= COLLECTED DATA =
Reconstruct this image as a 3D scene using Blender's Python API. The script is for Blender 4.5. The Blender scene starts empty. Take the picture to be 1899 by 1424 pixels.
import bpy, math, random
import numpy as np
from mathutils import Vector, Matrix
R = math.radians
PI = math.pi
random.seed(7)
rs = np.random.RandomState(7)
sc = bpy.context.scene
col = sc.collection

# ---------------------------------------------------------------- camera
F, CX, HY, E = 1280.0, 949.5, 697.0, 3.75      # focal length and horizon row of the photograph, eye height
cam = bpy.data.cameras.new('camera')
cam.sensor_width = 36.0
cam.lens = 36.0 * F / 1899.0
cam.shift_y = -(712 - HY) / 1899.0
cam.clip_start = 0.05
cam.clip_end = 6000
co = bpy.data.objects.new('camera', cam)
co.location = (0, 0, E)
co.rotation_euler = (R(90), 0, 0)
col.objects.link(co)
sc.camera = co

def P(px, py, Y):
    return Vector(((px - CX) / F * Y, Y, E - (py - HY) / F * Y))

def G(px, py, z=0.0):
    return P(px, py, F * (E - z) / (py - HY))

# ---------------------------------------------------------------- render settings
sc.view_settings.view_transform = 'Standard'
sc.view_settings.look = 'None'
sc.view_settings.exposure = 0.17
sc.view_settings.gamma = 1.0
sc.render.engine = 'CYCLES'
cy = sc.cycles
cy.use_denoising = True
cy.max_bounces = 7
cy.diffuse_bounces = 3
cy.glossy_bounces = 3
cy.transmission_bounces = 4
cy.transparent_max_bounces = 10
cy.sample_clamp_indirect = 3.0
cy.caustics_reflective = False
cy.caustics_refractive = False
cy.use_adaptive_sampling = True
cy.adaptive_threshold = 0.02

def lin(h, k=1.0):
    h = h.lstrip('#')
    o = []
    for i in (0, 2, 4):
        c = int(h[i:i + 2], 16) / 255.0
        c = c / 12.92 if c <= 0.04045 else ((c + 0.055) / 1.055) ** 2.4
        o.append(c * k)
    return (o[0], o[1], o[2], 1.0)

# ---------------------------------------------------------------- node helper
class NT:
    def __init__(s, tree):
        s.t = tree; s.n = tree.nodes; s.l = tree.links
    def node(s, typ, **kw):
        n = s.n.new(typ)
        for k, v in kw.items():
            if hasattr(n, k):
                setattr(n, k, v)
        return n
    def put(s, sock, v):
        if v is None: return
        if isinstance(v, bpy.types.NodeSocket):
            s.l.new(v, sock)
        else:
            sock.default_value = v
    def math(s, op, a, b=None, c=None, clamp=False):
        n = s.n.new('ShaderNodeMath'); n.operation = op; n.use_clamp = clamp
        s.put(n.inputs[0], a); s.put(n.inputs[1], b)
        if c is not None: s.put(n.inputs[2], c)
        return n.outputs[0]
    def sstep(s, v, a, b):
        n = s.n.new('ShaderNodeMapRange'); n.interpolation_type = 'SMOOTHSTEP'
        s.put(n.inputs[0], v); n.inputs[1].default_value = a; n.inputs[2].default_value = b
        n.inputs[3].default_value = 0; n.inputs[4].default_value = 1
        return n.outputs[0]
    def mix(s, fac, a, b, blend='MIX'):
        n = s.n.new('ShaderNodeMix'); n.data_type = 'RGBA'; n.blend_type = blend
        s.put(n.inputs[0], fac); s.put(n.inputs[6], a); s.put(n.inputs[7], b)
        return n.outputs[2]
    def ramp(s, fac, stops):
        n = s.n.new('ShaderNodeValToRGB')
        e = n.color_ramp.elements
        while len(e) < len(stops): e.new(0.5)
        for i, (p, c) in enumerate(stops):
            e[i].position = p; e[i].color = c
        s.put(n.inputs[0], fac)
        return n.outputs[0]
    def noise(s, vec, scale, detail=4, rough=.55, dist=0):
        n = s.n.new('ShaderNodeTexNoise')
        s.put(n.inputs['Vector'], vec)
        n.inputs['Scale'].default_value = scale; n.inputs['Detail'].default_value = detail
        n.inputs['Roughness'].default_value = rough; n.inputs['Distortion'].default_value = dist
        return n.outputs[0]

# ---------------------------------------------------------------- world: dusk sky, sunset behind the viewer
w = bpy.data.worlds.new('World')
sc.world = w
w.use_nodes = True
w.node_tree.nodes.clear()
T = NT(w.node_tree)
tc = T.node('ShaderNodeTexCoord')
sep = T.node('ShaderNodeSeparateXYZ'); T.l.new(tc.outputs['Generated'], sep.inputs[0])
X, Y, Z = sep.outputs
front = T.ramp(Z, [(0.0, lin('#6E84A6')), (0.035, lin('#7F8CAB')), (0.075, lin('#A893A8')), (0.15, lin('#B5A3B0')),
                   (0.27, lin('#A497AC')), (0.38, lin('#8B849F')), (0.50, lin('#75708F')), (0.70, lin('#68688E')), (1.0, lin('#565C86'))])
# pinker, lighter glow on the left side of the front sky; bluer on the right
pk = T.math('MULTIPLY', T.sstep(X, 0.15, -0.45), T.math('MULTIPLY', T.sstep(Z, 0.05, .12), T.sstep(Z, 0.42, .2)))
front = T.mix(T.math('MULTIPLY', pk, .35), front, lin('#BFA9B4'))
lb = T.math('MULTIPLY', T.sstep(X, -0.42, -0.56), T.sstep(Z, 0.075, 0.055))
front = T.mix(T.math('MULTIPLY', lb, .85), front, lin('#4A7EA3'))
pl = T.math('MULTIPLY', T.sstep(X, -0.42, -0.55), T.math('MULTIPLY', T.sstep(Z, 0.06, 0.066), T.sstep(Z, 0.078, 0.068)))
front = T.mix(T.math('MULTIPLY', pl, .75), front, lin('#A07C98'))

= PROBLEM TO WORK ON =
Exactly as they appear, please write out the lines from the opening of the listing above down to the line containing "col = sc.collection", with both end lines included.

= FINAL ANSWER =
Reconstruct this image as a 3D scene using Blender's Python API. The script is for Blender 4.5. The Blender scene starts empty. Take the picture to be 1899 by 1424 pixels.
import bpy, math, random
import numpy as np
from mathutils import Vector, Matrix
R = math.radians
PI = math.pi
random.seed(7)
rs = np.random.RandomState(7)
sc = bpy.context.scene
col = sc.collection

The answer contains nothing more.